Here we begin to move away from the concept of the person in the Trinity alone and begin to touch on the concept of the human person. The Orthodox never admitted these heresies I have mentioned, because they knew that the human person cannot be reduced to any particular aspect of his nature, nor to his nature as a whole. They also knew that Christ came to heal every part of human nature: he did not leave anything out. In any case, what is important for us here is the idea that the person or hypostasis is irreducible to nature, both in God himself as we have seen (the Persons of the Trinity each bear the whole of the Divine Nature, and are not reduced to this or that part of it), but also in mankind (the human person/hypostasis cannot be reduced to one part of human nature or even to the whole of human nature).

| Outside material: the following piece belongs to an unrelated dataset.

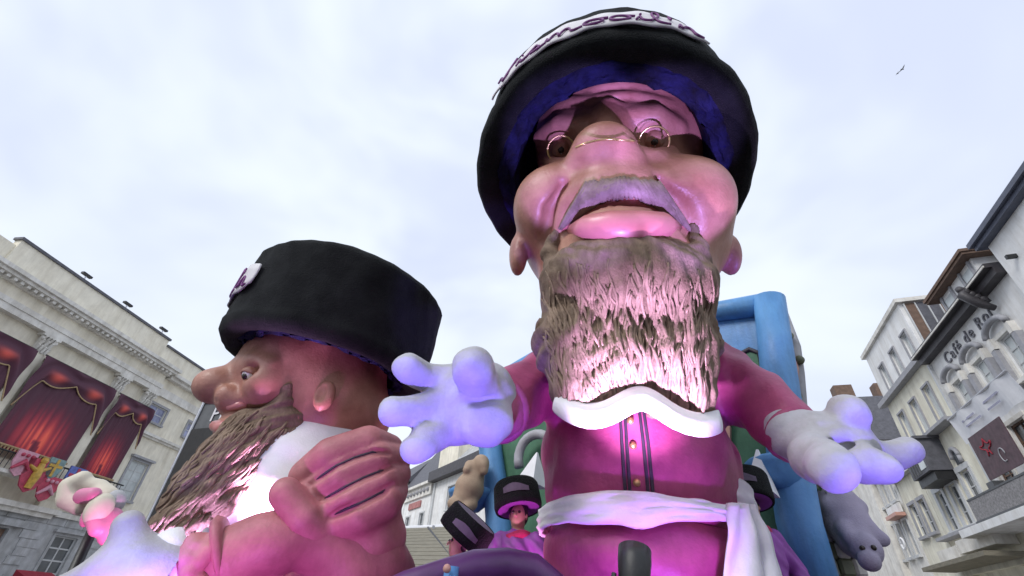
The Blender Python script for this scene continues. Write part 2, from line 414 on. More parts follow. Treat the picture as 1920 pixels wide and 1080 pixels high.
# ---------------- town hall on the left
LA = (-1.762 * 14, 1.277 * 14); LD = (.16, .987)
H = Bld('town_hall', 'cream classical building on the left with heavy cornice, column capitals and red curtain banners', LA, LD, 1)
ops_up = [(11.25, 12.65, 10.75, 11.75), (14.75, 16.15, 10.75, 11.75), (18.2, 19.6, 10.75, 11.75),
          (12.0, 13.3, 6.25, 8.4), (15.5, 16.8, 6.25, 8.4), (19, 20.3, 6.25, 8.4), (9.95, 11.25, 1.2, 3.95), (13.4, 14.7, 1.2, 3.95), (4.9, 7.6, 0.1, 3.9)]
up = [o for o in ops_up if o[2] > 5]; low = [o for o in ops_up if o[2] < 5]
H.wall(-9, 24, 5.0, 15.3, up + [(-.6, 3.1, 6.6, 11.3), (4.2, 7.9, 6.6, 11.3), (8.95, 10.9, 6.6, 11.3)], M_cream, deep=9)
H.wall(-9, 24, 0, 5.0, low, M_stone, n=.05, deep=8.9, name='ground_floor_wall')
# rusticated courses, one part
m_ = MB(); zz = .3
while zz < 4.5:
    s_ = 3.0 + random.random() * .6
    while s_ < 17:
        w_ = random.uniform(.75, 1.15)
        if not any(o[0] - .25 < s_ + w_ and s_ < o[1] + .25 and o[2] - .1 < zz + .36 and zz < o[3] + .3 for o in low):
            H.bx(m_, s_, s_ + w_ - .025, .052, .085 + random.random() * .012, zz, zz + .345)
        s_ += w_
    zz += .37
o = H.put(m_, 'ashlar_blocks', M_stone); tag(o, kind='stuff')
H.part('lower_cornice', M_pale, [(3.5, 9.0, .1, .34, 4.55, 4.75), (3.5, 9.2, .1, .5, 4.752, 4.98), (9.25, 24, .09, .2, 4.72, 4.96)])
H.part('door_recess', M_brown, [(4.95, 7.55, -.16, -.1, .1, 3.85)])
H.part('lintel', M_stone, [(4.6, 8.1, .09, .3, 4.0, 4.28)])
for (a, c, z0, z1) in up:
    if z0 > 9: H.window(a, c, z0, z1, 2, 2, M_glassb, surround=M_dframe)
    else: H.window(a, c, z0, z1, 2, 4, M_glassl, surround=M_dframe, hood=True)
for (a, c, z0, z1) in low[:2]: H.window(a, c, z0, z1, 2, 5, M_glassd, n=.05, surround=M_stone, hood=True, bar=.07)
H.part('string_course', M_pale, [(11.0, 24, 0, .14, 9.78, 9.9), (11.0, 24, 0, .26, 9.902, 10.06)])
H.part('architrave', M_pale, [(-9, 10.9, 0, .42, 12.28, 12.6), (-9, 11.0, 0, .48, 12.602, 12.86), (11.0, 24, 0, .2, 12.3, 12.8)])
H.part('frieze', M_cream, [(-9, 10.9, 0, .38, 12.862, 13.45), (11.0, 24, 0, .12, 12.802, 13.4)])
H.part('cornice', M_pale, [(-9, 10.95, 0, .6, 13.452, 13.62), (-9, 11.1, 0, .95, 13.622, 13.78), (-9, 11.2, 0, 1.1, 13.782, 13.98), (11.2, 24, 0, .5, 13.402, 13.6), (11.2, 24, 0, .75, 13.602, 13.8)])
m_ = MB()
for i in range(60):
    H.bx(m_, -8.9 + i * .33, -8.9 + i * .33 + .16, .602, .86, 13.47, 13.618)
o = H.put(m_, 'dentils', M_pale); tag(o, kind='stuff')
H.part('attic', M_cream, [(-.1, 10.0, -.3, .12, 13.985, 15.62), (10.002, 24, -.3, .05, 13.85, 15.25)])
H.part('coping', M_slate, [(-.2, 10.05, -.35, .22, 15.622, 15.76), (-9, -.21, -1.4, -.5, 15.31, 15.45), (10.06, 24, -.35, .16, 15.252, 15.38)])
for s_ in (-.95, 3.65, 8.42, 10.62):
    pl = H.part('pilaster', M_cream, [(s_ - .3, s_ + .3, 0, .22, 5.3, 11.35), (s_ - .4, s_ + .4, 0, .3, 5.0, 5.3)])
    m_ = MB()                                   # Corinthian capital: two rows of curled leaves under an abacus
    H.bx(m_, s_ - .29, s_ + .29, 0, .22, 11.352, 12.1)
    for row, (zb, ht, cnt_) in enumerate(((11.36, .3, 4), (11.62, .32, 3), (11.86, .26, 4))):
        for k in range(cnt_):
            x0 = s_ - .36 + .72 * (k + .5) / cnt_; w_ = .075; r_ = .1 + row * .05
            m_.tube([H.pt(x0, .22, zb), H.pt(x0, .25 + r_ * .5, zb + ht * .6), H.pt(x0, .26 + r_, zb + ht), H.pt(x0, .3 + r_, zb + ht * .82)], [w_, w_, w_ * .8, w_ * .4], 6)
    for sd_ in (-1, 1):
        m_.ball(H.pt(s_ + sd_ * .34, .34, 12.02), .11, 8, 6)
    H.bx(m_, s_ - .46, s_ + .46, 0, .46, 12.14, 12.276)
    H.put(m_, 'capital', M_pale, pl, smooth=False)
def add_floodlight(s_, lab):
    t = empty('floodlight', H.e.matrix_world @ V(H.pt(s_, .1, 15.76)), lab, 'floodlight', 'floodlights on the roof edge', H.e.rotation_euler.z)
    MB().box(-.28, .28, -.1, .1, .24, .36).build('lamp_body', M_black, t, world=False)
    MB().box(-.03, .03, -.03, .03, 0, .24).build('bracket', M_steel, t, world=False)
for s_, w_ in ((3.3, 'leftmost, nearest the picture edge'), (6.2, 'the middle one of three'), (9.2, 'last before the roof steps down')):
    add_floodlight(s_, 'small dark floodlight above the left roof edge, ' + w_)

# red stage-curtain banners (red lamplight painted into the cloth colours), pleated geometry
M_curtain_glow = vcol_mat('curtain_painted_glow')
def curtain(s0, s1, z0, z1, label):
    t = empty('curtain_banner', H.e.matrix_world @ V(H.pt((s0 + s1) / 2, .35, z0)), label, 'banner', 'red curtain banners between the pilasters', H.e.rotation_euler.z)
    bpy.context.view_layer.update(); nx, nz_ = 70, 40; w = s1 - s0; me = bpy.data.meshes.new('cloth'); vs = []; cols = []; fs = []
    for j in range(nz_ + 1):
        for i in range(nx + 1):
            a, b_ = i / nx, j / nz_
            vs.append(((a - .5) * w, -.05 * math.sin(a * 60 + .6 * math.sin(a * 23)) * (.4 + .6 * (1 - b_)) - .03 * math.sin(b_ * 5 + a * 4), b_ * (z1 - z0)))
            st = .5 + .5 * math.sin(a * 70 + 2 * math.sin(a * 17)); g_ = math.exp(-((a - .5) / .26) ** 2) * math.exp(-((b_ - .2) / .24) ** 2)  # streaky red lamp glow, painted low in the middle of the cloth
            if abs(a - .47 - (.3 - b_) * .15) < .05 and b_ < .2: g_ *= .25
            g_ *= (.35 + .65 * st)
            g_ = min(1, g_ * 1.25); cols.append((.085 + .915 * g_, .028 + .13 * g_ ** 2, .05 + .05 * g_, 1))
    for j in range(nz_):
        for i in range(nx):
            q = j * (nx + 1) + i; fs.append((q, q + 1, q + nx + 2, q + nx + 1))
    me.from_pydata(vs, [], fs); ca = me.color_attributes.new('print', 'FLOAT_COLOR', 'POINT'); ca.data.foreach_set('color', np.array(cols, np.float32).ravel())
    me.polygons.foreach_set('use_smooth', [True] * len(fs)); link_mesh('cloth', me, M_curtain_glow, t, world=False)
    # swag valance: scalloped top piece with side tails
    me = bpy.data.meshes.new('valance'); vs = []; fs = []; cols = []; nx, nz_ = 60, 14; edge = []
    for i in range(nx + 1):
        a = i / nx; drop = .75 + .45 * abs(math.sin(a * math.pi * 2)) + (1.9 * max(0, (a - .86) / .14) ** 1.2 + 1.9 * max(0, (.14 - a) / .14) ** 1.2)
        drop *= min(1, w / 3)**.3
        for j in range(nz_ + 1):
            b_ = j / nz_; z = z1 + .3 - drop * b_
            vs.append(((a - .5) * (w + .5), -.12 - .08 * math.sin(b_ * 9 + abs(math.sin(a * math.pi * 2)) * 3) - .06 * math.sin(b_ * math.pi), z - z0))
            g_ = math.exp(-(((a * 2) % 1 - .5) / .16) ** 2) * math.exp(-((b_ - .62) / .16) ** 2) * .8  # glow patches painted on the swags too
            cols.append((.085 + .85 * g_, .026 + .12 * g_, .05 + .06 * g_, 1))
        edge.append(vs[-1])
    for i in range(nx):
        for j in range(nz_):
            q = i * (nz_ + 1) + j; fs.append((q, q + 1, q + nz_ + 2, q + nz_ + 1))
    me.from_pydata(vs, [], fs); ca = me.color_attributes.new('print', 'FLOAT_COLOR', 'POINT'); ca.data.foreach_set('color', np.array(cols, np.float32).ravel())
    me.polygons.foreach_set('use_smooth', [True] * len(fs)); link_mesh('valance', me, M_curtain_glow, t, world=False)
    MB().tube([V(p) + V((0, -.02, 0)) for p in edge], .035, 6).build('gold_fringe', mat('old_gold', (.42, .30, .16), .6, .25, 12), t, True, world=False)
    m_ = MB()
    for k in range(int(w / .16)):
        x = -w / 2 + .08 + k * .16; m_.tube([(x, -.09, .16), (x, -.1, -.02)], [.05, .025], 6)
    MB().tube([(-w / 2, -.09, .2), (w / 2, -.09, .2)], .05, 6).build('bottom_trim', MATS['old_gold'], t, world=False)
    m_.build('tassels', MATS['old_gold'], t, world=False)
    MB().tube([(-w / 2 - .2, .0, z1 - z0 + .35), (w / 2 + .2, .0, z1 - z0 + .35)], .04, 8).build('rod', M_black, t, world=False)
curtain(-.8, 3.2, 6.85, 11.0, 'red curtain banner cut off by the left picture edge')
curtain(4.15, 8.05, 6.85, 11.0, 'wide red curtain banner, painted glowing streaks, beside the left pilaster gap')
curtain(8.85, 11.1, 6.75, 10.95, 'narrow red curtain banner next to the plain cream wall')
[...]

The Concept of the Person in Modern Thought


Trinitarian and Christological dogma is the Orthodox bedrock for approaching the concept of the person. However, it is not only the Orthodox who have considered and developed this concept. In what follows I will outline some of the developments regarding the concept of the person in recent centuries, and try to highlight where the Orthodox stand in these debates.

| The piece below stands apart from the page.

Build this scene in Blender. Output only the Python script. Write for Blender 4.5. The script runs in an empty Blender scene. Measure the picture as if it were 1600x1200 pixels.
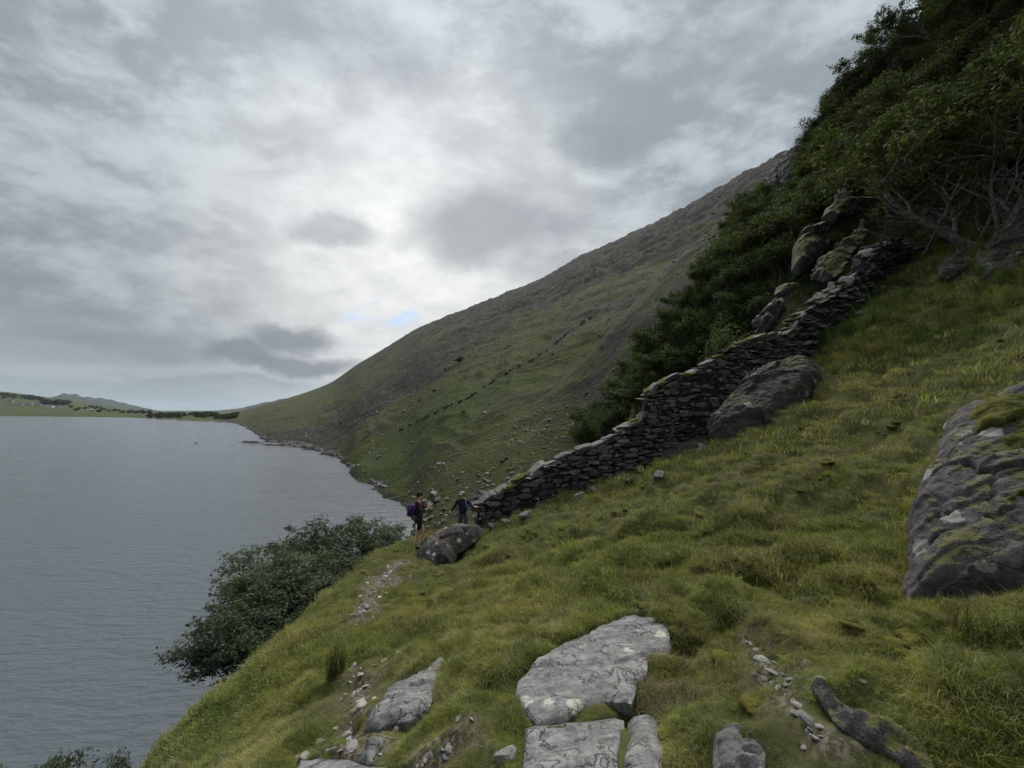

Particularly in the nineteenth and twentieth centuries, the concept of the person has loomed large in philosophical and theological enquiry, especially (at various times) in Western Europe, USA, Russia, and Greece. There is a wide range of motivating factors for this, and a wide range of results. There are also some common denominators we can bear in mind. Whether the motivation was philosophical, theological, or political, those who emphasized the notion of the person and personhood were worried by ideas that relegated or abolished the concept of the person and the personal in God, man, and the world. In reaction, they made the idea of the person the basic axis around which Theology, philosophy, politics, and so on, should work.

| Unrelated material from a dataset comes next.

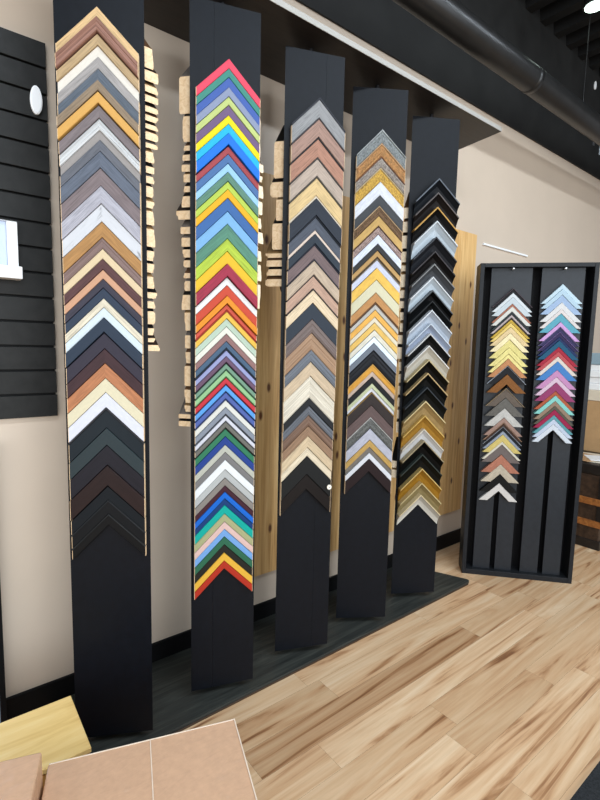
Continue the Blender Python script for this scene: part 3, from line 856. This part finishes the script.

This interest in the concept of the person had some good sides, even if it did not necessarily yield a comprehensive Orthodox position. Through this movement, emphasis was placed on several themes that overlap with the Orthodox understanding of the person. First, personhood was linked to the idea of freedom. To be a person implies freedom over and against any mechanistic or fatalistic process. Thus, to state that God is a personal God meant that God was free and had true freedom: He was not bound by any supra-personal or impersonal necessity; He could not be coerced by any external force. Second, persons were affirmed as irreducible to anything else. To be a person in the image of the personal God was to have an intrinsic worth or value that one could not override with another interest or concern. Third, the idea of the person was distinguished from the idea of the individual: to be an individual meant to be alone, atomistic, selfish, and separate from others. To be a person, on the other hand, implied relationship and community or communion in love. Being a person meant being in communion with others, and the fulfillment of personhood could only be found in loving relationship (first with God, then with one’s neighbor), never in isolation. True persons were thus never alone.